─── Raw data

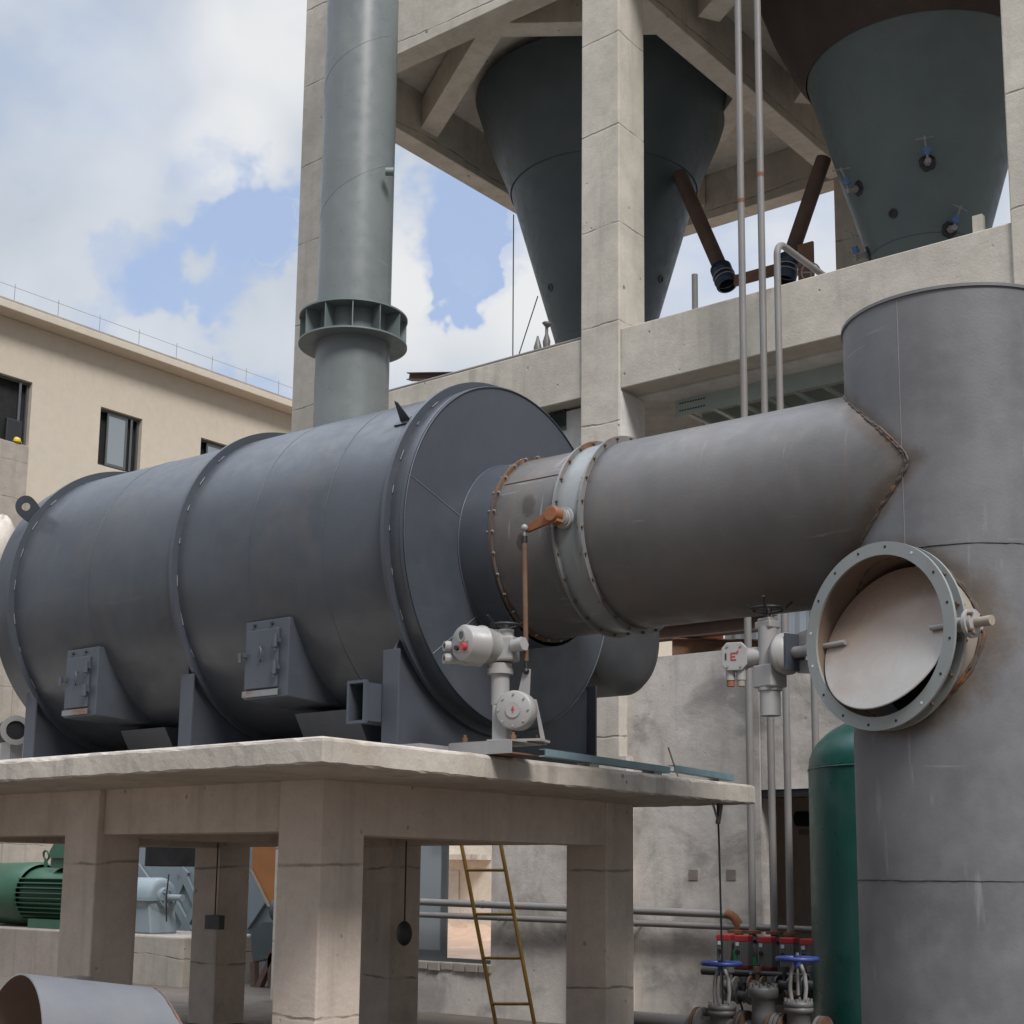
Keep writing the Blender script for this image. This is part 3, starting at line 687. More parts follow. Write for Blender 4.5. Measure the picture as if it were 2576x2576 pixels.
lever.obox(la+sd*.05, d*.03, sd*.02, V((0, .035, 0))).build('lever', M['rust_orange'], bv, bevel=.004)
rod = thing('linkage_rod', 'long thin rusty upright rod linking the valve lever to the actuator arm', 'rod', lb-V((0, .05, 1.05)))
rt0 = lb-V((0, .05, .0)); rb = V((-6.21, rt0.y+.02, 3.115))
MB().cyl(rt0-V((0, 0, .10)), rb, .0185, n=12).build('bar', M['rust'], rod)
MB().sph(rt0, .027).cyl(rt0-V((0, 0, .07)), rt0, .010, n=8).cyl(rt0+V((0, .05, 0)), rt0-V((0, .02, 0)), .013, n=8).build('ball_joint', M['steel'], rod)
MB().cyl(rt0-V((0, 0, .11)), rt0-V((0, 0, .06)), .022, n=6).build('lock_nut', M['black'], rod)
MB().cyl(rb-V((0, 0, .08)), rb+V((0, 0, .0)), .014, n=8).sph(rb-V((0, 0, .07)), .024).build('ball_joint', M['black'], rod)

# ------------------------------------------------------------------ electric actuator on the platform edge
ab = V((-6.30, 7.93, SZ1+.10))
ch = thing('channel_bracket', 'short rusty steel channel bracket under the actuator, overhanging the slab edge', 'bracket', (ab.x, ab.y, SZ1))
y0, y1 = 7.72, 8.12
k = MB().box(-6.72, SX1+.19, y0, y0+.01, SZ1+.004, SZ1+.092).build('web', M['steel'], ch)
MB().box(-6.72, SX1+.19, y0+.011, y1, SZ1+.088, SZ1+.098).build('top_plate', M['steel'], ch)
MB().box(-6.72, SX1+.19, y0+.011, y1-.1, SZ1+.002, SZ1+.012).build('bottom_plate', M['rust'], ch)
MB().box(-7.3, -6.721, 7.42, 7.72, SZ1+.004, SZ1+.075).build('end_piece', M['steel'], ch)
for x, y in ((-6.62, 7.78), (-6.2, 7.80), (-6.2, 8.06)): MB().cyl((x, y, SZ1+.098), (x, y, SZ1+.135), .022, n=6).cyl((x, y, SZ1+.135), (x, y, SZ1+.155), .012, n=8).build('bolt', M['rust'], ch)
ac = thing('electric_actuator', 'pale grey electric actuator with red knob standing on the platform edge', 'actuator', ab)
gA = V((.30, -.954, 0)).normalized(); gB = V((.954, .30, 0)); zu = V((0, 0, 1))     # front direction of the round gearbox
gc = ab+V((.05, -.02, .215))
A = lambda x, y, z: ab+gB*x+gA*y+zu*z
MB().lathe(gc, gA, [(.0, .085), (.125, .085), (.138, .075), (.138, -.03), (.12, -.05), (0, -.05)], 48).build('gearbox', M['grey_act'], ac)
MB().lathe(gc, gA, [(0, .096), (.055, .096), (.055, .085)], 32, False).build('position_dial', M['grey_act'], ac)
ar = MB(); q0 = gc+gA*.098
for pp in ([(-.004, -.022), (.004, -.022), (.003, .0), (-.003, 0)], [(-.013, -.003), (.013, -.003), (.0, .026)]): ar.prism([q0+gB*x+zu*z for x, z in pp], gA*.002)
ar.build('red_arrow_mark', M['red_knob'], ac)
for a_ in range(0, 360, 45): p = gc+gB*(.112*math.cos(R(a_)))+zu*(.112*math.sin(R(a_))); MB().cyl(p+gA*.08, p+gA*.095, .008, n=6).build('bolt', M['grey_act'], ac)
MB().obox(A(-.085, .0, .17), gB*.06, gA*.06, zu*.17).build('gear_case', M['grey_act'], ac, bevel=.015)
for sx_ in (-1, 1): MB().prism([A(.04+sx_*.19, -.03, 0), A(.04+sx_*.165, -.03, 0), A(.04+sx_*.11, -.03, .30), A(.04+sx_*.12, -.03, .30)], gA*.03).build('stand_leg', M['grey_act'], ac)
MB().obox(A(.03, -.02, .008), gB*.20, gA*.10, zu*.008).build('foot_plate', M['grey_act'], ac)
A0 = A; A = lambda x, y, z: A0((x+.055)*1.05-.105, y*1.05, .42+(z-.38)*1.08)
MB().cyl(A(-.055, 0, .24), A(-.055, 0, .44), .066, n=28).cyl(A(-.055, 0, .44), A(-.055, 0, .475), .092, n=32).cyl(A(-.055, 0, .475), A(-.055, 0, .51), .082, n=32).build('mount_flange', M['grey_act'], ac)
body = MB().obox(A(-.03, .0, .605), gB*.095, gA*.08, zu*.09).build('motor_body', M['grey_act'], ac, bevel=.02, seg=3)
mh = A(-.11, .02, .625); md = (gA*.86-gB*.5).normalized()     # cover points to the left front
MB().lathe(mh, md, [(.126, -.03), (.130, .09), (.140, .095), (.140, .115), (.130, .12), (.130, .255), (.118, .272), (0, .272)], 48).build('control_cover', M['grey_act'], ac)
ma, mb_, _ = basis(md); fc = mh+md*.272
if mb_.z < 0: ma, mb_ = -ma, -mb_
MB().ring(fc+mb_*.05, md, .030, .044, .012, 28).build('window_rim', M['grey_act'], ac); MB().disc(fc+mb_*.05+md*.003, md, .031, 24).build('window_glass', M['lens'], ac)
sgn = 1 if ma.dot(r2) > 0 else -1; mr = ma*sgn
MB().obox(fc-mb_*.035+mr*.045, mr*.040, mb_*.040, md*.003).obox(fc-mb_*.035-mr*.040, mr*.032, mb_*.036, md*.003).build('knob_recess', M['steel'], ac)
MB().cyl(fc-mb_*.035+mr*.045, fc-mb_*.035+mr*.045+md*.035, .028, n=8).build('red_knob', M['red_knob'], ac)
MB().cyl(fc-mb_*.035-mr*.040, fc-mb_*.035-mr*.040+md*.025, .018, n=10).build('black_knob', M['black'], ac)
tb0 = A(-.17, .0, .575); td = (-gB*.72+gA*.70).normalized(); tb0 = tb0-gB*.03
MB().cyl(tb0, tb0+td*.13, .085, n=28).build('terminal_box', M['grey_act'], ac)
for dz_ in (-.045, .045):
    p = tb0+td*.12+zu*dz_
    MB().cyl(p, p+td*.12, .034, n=16).cyl(p+td*.12, p+td*.155, .042, n=6).ring(p+td*.158, td, .022, .036, .012, 16).build('cable_gland', M['grey_act'], ac); MB().disc(p+td*.158, td, .023, 14).build('gland_hole', M['black'], ac)
MB().cyl(A(.06, .06, .615), A(.135, .08, .625), .046, n=20).cyl(A(.11, .07, .62), A(.145, .08, .625), .054, n=6).build('motor_plug', M['grey_act'], ac)
MB().cyl(A(-.02, 0, .69), A(-.02, 0, .735), .06, n=24).build('wheel_hub', M['grey_act'], ac)
def handwheel(parent, c, R_, mat, arms):
    MB().torus(c, (0, 0, 1), R_, .011, 36, 8).cyl(c-zu*.035, c+zu*.02, .028, n=12).build('handwheel', mat, parent)
    for k in range(3):
        a_ = R(arms+k*120); e = V((math.cos(a_), math.sin(a_), 0))
        MB().tube([c-zu*.03, c+e*R_-zu*.004, c+e*R_*1.65+zu*.055], .009, 8).build('wheel_arm', mat, parent)
handwheel(ac, A(-.02, 0, .765), .105, M['black'], 20)
A = A0
lv0 = gc-gA*.085; lv1 = rb-V((0, 0, .07))+gA*(-.03)
d = (lv1-lv0).normalized(); sd = gA.cross(d).normalized()
MB().prism([lv0+sd*.06-d*.05, lv0-sd*.06-d*.05, lv1-sd*.026+d*.02, lv1+sd*.026+d*.02], gA*.022).cyl(lv0-gA*.02, lv0+gA*.06, .05, n=20).build('output_arm', M['grey_act'], ac, bevel=.004)

# ------------------------------------------------------------------ welded duct: side pipe into the big upright pipe
RV = .707
td_ = thing('steel_duct', 'very large bare grey steel duct at the right with a side pipe welded into it', 'duct', (DX, DYV, 0))
mbv = MB(); prof = [(RV, z) for z in (-.1, 1.0, 2.0, 3.0, 4.0, 5.0, 5.22)]
zs_ = [-.1, 1.0, 2.0, 2.4]+[2.5+i*.02 for i in range(58)]+[3.8, 4.4, 5.0, 5.22]; na = 300
gv = [V((DX+RV*math.cos(2*math.pi*i/na), DYV+RV*math.sin(2*math.pi*i/na), z)) for z in zs_ for i in range(na)]
def inbr(p): q = p-BC; h = q.dot(BN); return h > 0 and (q-BN*h).length < BR-.008
mbv.add(gv, [f_ for j in range(len(zs_)-1) for i in range(na) for f_ in [(j*na+i, j*na+(i+1) % na, (j+1)*na+(i+1) % na, (j+1)*na+i)] if not all(inbr(gv[k]) for k in f_)], True)
mbv.lathe((DX, DYV, 0), (0, 0, 1), [(RV-.012, 3.6), (RV-.012, 5.22)], 128); mbv.ring((DX, DYV, 5.22), (0, 0, 1), RV-.012, RV+.012, .02, 128)
mbv.build('upright_pipe', M['duct_v'], td_)
nn = 160; X0 = -5.86
v0, v1, seam = [], [], []
for i in range(nn):
    a_ = 2*math.pi*i/nn; p = dp(X0, RD, a_)
    yy = p.y-dY(X0)                      # lateral offset
    q = None
    # run along the side pipe axis to the wall of the upright pipe
    s = (DX-X0)/dax.x; e = dp(X0, RD, a_)+dax*s; off_ = (e-V((DX, DYV, e.z))); lat = off_.x*dey.x+off_.y*dey.y
    back = math.sqrt(max(0, RV*RV-lat*lat)); q = e-dax*back
    v0.append(p); v1.append(q); seam.append(q)
hp = MB().add([p*(1-k/8)+q*(k/8) for k in range(9) for p, q in zip(v0, v1)], [(k*nn+i, k*nn+(i+1) % nn, (k+1)*nn+(i+1) % nn, (k+1)*nn+i) for k in range(8) for i in range(nn)], True)
hp.build('side_pipe', M['duct_h'], td_)
sm = seam+[seam[0]]
dense = [sm[i]*(1-f_)+sm[i+1]*f_ for i in range(nn) for f_ in (0, .5)]+[sm[0]]
MB().tube(dense, .010, 7, False, .45).tube([p+V((.016, -.006, 0)) for p in dense], .007, 6, False, .5).build('weld_bead', M['rust_mix'], td_)
for z in (1.615, 3.60):
    MB().tube([V((DX+(RV+.001)*math.cos(a_), DYV+(RV+.001)*math.sin(a_), z+random.uniform(-.002, .002))) for a_ in [R(3*i) for i in range(121)]], .0045, 5, False, .3).build('weld_seam', M['elbow'], td_)
p = at(2275, 1000, Y=DYV-.65); a_ = math.atan2(p.y-DYV, p.x-DX)
MB().tube([V((DX+(RV+.0005)*math.cos(a_), DYV+(RV+.0005)*math.sin(a_), z)) for z in (3.62, 4.4, 5.2)], .002, 5).build('weld_seam', M['steel'], td_)
# branch stub
bs = MB(); ta, tbz = BN.cross(V((0, 0, 1))).normalized(), V((0, 0, 1)); nb = 120; bv0, bv1 = [], []
LB = .826
for i in range(nb):
    t_ = 2*math.pi*i/nb; e = ta*(BR*math.cos(t_))+tbz*(BR*math.sin(t_)); back = math.sqrt(RV*RV-(BR*math.cos(t_))**2)
    bv0.append(BC+e+BN*(back-.004)); bv1.append(BC+e+BN*(LB-.03))
bs.add(bv0+bv1, [(i, (i+1) % nb, nb+(i+1) % nb, nb+i) for i in range(nb)], True)
bs.build('branch_stub', M['branch'], td_)
bl = bv0+[bv0[0]]
MB().tube([p+BN*.006 for p in bl], .016, 7, False, .5).tube([p+BN*.035+(p-BC-BN*(p-BC).dot(BN)).normalized()*.006 for p in bl], .008, 6, False, .5).build('weld_bead', M['rust_mix'], td_)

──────

Directions: Give again exactly the lines running from the beginning of the material above through the line that contains "0, .07)), .024).build('ball_joint', M['black'], rod)", and leave out every picture.

Response:
Keep writing the Blender script for this image. This is part 3, starting at line 687. More parts follow. Write for Blender 4.5. Measure the picture as if it were 2576x2576 pixels.
lever.obox(la+sd*.05, d*.03, sd*.02, V((0, .035, 0))).build('lever', M['rust_orange'], bv, bevel=.004)
rod = thing('linkage_rod', 'long thin rusty upright rod linking the valve lever to the actuator arm', 'rod', lb-V((0, .05, 1.05)))
rt0 = lb-V((0, .05, .0)); rb = V((-6.21, rt0.y+.02, 3.115))
MB().cyl(rt0-V((0, 0, .10)), rb, .0185, n=12).build('bar', M['rust'], rod)
MB().sph(rt0, .027).cyl(rt0-V((0, 0, .07)), rt0, .010, n=8).cyl(rt0+V((0, .05, 0)), rt0-V((0, .02, 0)), .013, n=8).build('ball_joint', M['steel'], rod)
MB().cyl(rt0-V((0, 0, .11)), rt0-V((0, 0, .06)), .022, n=6).build('lock_nut', M['black'], rod)
MB().cyl(rb-V((0, 0, .08)), rb+V((0, 0, .0)), .014, n=8).sph(rb-V((0, 0, .07)), .024).build('ball_joint', M['black'], rod)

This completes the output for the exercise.